I am, of course, almost entirely ignorant of the facts in the Galloway case—how could I not be, when maintaining the community in a state of ignorance seems to be among the University’s goals?  Allegations made about the conduct of the investigation in the Globe and Mail article are, however, deeply troubling.  In the absence of a more official account, including the Boyd Report itself, the Globe article will be the circulating story.  I am myself particularly troubled by the allegation that some who understood themselves to have been called as witnesses in the investigation were then construed as complainants.  Everyone who speaks at an investigation needs to have a clear, consistent, and agreed-upon role.  (I am sad to say that I find this allegation plausible, given my experience in other types of investigations at UBC.  Many years ago, I was called as a witness at one such UBC investigation and when I arrived I was, in essence, told that I was to be presenting the case for the defense.  I declined.)

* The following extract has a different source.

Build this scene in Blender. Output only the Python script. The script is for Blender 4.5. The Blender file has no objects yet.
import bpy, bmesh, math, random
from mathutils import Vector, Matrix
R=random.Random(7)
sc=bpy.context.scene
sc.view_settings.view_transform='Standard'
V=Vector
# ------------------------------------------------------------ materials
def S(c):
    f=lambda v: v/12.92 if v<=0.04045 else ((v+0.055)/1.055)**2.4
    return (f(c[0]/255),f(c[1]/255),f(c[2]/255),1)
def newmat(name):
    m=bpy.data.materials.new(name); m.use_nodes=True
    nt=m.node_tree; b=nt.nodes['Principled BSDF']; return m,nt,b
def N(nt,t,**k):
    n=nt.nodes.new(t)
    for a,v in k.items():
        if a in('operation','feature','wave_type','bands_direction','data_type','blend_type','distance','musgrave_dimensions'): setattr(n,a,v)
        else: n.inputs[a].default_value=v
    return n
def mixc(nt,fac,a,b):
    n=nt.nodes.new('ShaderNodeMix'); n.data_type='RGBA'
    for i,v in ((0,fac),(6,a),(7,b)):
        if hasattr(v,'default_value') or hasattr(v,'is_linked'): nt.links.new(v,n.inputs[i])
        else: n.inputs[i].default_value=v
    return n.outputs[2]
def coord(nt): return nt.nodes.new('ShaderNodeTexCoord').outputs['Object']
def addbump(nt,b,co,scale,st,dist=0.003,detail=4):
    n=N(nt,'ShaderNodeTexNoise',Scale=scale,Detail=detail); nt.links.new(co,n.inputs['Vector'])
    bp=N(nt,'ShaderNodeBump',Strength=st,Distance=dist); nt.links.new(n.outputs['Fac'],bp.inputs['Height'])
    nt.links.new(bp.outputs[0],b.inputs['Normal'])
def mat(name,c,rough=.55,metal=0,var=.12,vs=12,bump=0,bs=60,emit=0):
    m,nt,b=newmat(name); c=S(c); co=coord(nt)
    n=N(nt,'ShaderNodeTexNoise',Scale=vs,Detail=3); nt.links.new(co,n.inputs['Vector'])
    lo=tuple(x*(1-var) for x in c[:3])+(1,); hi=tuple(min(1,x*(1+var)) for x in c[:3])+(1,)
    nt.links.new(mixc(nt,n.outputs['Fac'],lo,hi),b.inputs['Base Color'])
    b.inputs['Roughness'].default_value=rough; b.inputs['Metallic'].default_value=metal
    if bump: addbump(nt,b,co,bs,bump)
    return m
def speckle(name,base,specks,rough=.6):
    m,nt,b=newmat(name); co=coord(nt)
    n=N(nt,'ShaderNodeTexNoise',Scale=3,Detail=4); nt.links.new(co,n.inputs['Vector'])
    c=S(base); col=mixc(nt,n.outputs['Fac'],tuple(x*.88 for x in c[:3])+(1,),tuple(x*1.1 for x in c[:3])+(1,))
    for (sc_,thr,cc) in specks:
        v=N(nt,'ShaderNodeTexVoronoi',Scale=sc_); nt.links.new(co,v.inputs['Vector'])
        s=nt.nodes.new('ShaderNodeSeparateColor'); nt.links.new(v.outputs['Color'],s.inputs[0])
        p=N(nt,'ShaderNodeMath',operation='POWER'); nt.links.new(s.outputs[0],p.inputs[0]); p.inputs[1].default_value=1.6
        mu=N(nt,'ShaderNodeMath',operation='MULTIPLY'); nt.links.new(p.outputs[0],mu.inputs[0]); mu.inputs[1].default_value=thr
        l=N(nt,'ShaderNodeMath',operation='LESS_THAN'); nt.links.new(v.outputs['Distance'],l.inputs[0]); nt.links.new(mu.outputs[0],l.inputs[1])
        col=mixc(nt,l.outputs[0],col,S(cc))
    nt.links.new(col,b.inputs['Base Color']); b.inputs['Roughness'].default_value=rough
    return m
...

The expert panel on sexual assault, whose report was finally made public recently, has asked the sexual assault policy be placed in a larger context.  What follows are four recommendations regarding that larger context:

  1. Rather than a narrow sexual-assault policy, UBC should have a consensual or non-coercive sexual behaviour policy. This would solve two problems.  First, there are lingering concerns that, since sexual assault is a criminal matter, universities should not use administrative justice to make determinations about it.  Universities are not in fact doing that, but use of a different term can allay such concerns.  Second, sexual assault is at the extreme end of a variety of behaviours that UBC should find troubling.  We have every right to expect better behaviour than simple refraining from assaulting others.  The University of Ottawa pub crawl might not have involved assault (I don’t know) but it surely involved peer coercion and misogyny (as has the social media response).
  2. Policies and procedures must always align with core academic values. Among the most troubling aspects of drawing the curtain of confidentiality so tightly around so many recent cases at UBC is that it leaves the UBC academic community without any idea what the truth is.  This is troubling in the specific cases; for example, if we have no idea how Galloway “breach[ed] trust,” then how can we as professors and students know whether our behaviour is putting ourselves or others at risk?  But it is also troubling in general—because our community is organized around creating, communicating, and preserving knowledge.  To be told routinely by our administration that there are crucial things we are not allowed to know conflicts with our fundamental commitment to knowledge.  No one wishes to air dirty laundry, but if there is no way to discuss without embarrassment or liability why a President resigned or a professor was fired, something is terribly wrong.  We are practiced and, indeed, subtle in our handling of the truth.  Trust us.
  3. UBC must stand against nonconsensual sexual behaviour as a matter of the mutual respect we need to have for one another in order to be a community dedicated to knowledge production, communication, and preservation. Nonconsensual sexual behaviour expresses lack of respect for the humanity of another and it instills fear (dread, loathing, humiliation, etc.) in that other person.  These are not proper social conditions in which the academic community can fulfil its function. Of course, all communities should foster respect of all for all; my point is that our academic mission and values give us an additional reason to demand such respect.  No person who lives in fear or pain can function to the best of their ability in an academic community; no person who disrespects the autonomy of others is discharging their intellectual responsibilities to our community.
  4. We must have a firm empirical grip on our community and its history and design our policies and procedures in the light of such knowledge. North American universities have poor records of fostering respect for women or for members of sexual- or gender-identity minorities (among other groups).  Moreover, most of our students are young adults who are often experimenting sexually (and in other ways); such experimentation is not something we should try to discourage but something they need to understand requires consent and mutual respect.  Also, sexual assault policies should not ignore those aspects of campus culture such as party culture and sports culture that—not necessarily but all too often—work against mutual respect.  In other words, what UBC needs, while it formulates its policies and procedures, is an open and informed discussion that begins from and respects the knowledge we have about the interconnection of problems of sexual behaviour with other aspects of campus life and the history of universities, including our own.  Languishing UBC documents (such as this one regarding rape culture and colonialism and the University’s response) that bear the fruits of intersectional research should be prominent in these discussions.

A university goes from excellence to eminence by solving its problems in an exemplary way, offering a model that other universities will emulate.  Until UBC learns both to care for and rely on the intelligence and good will of its academic community, this goal will remain elusive.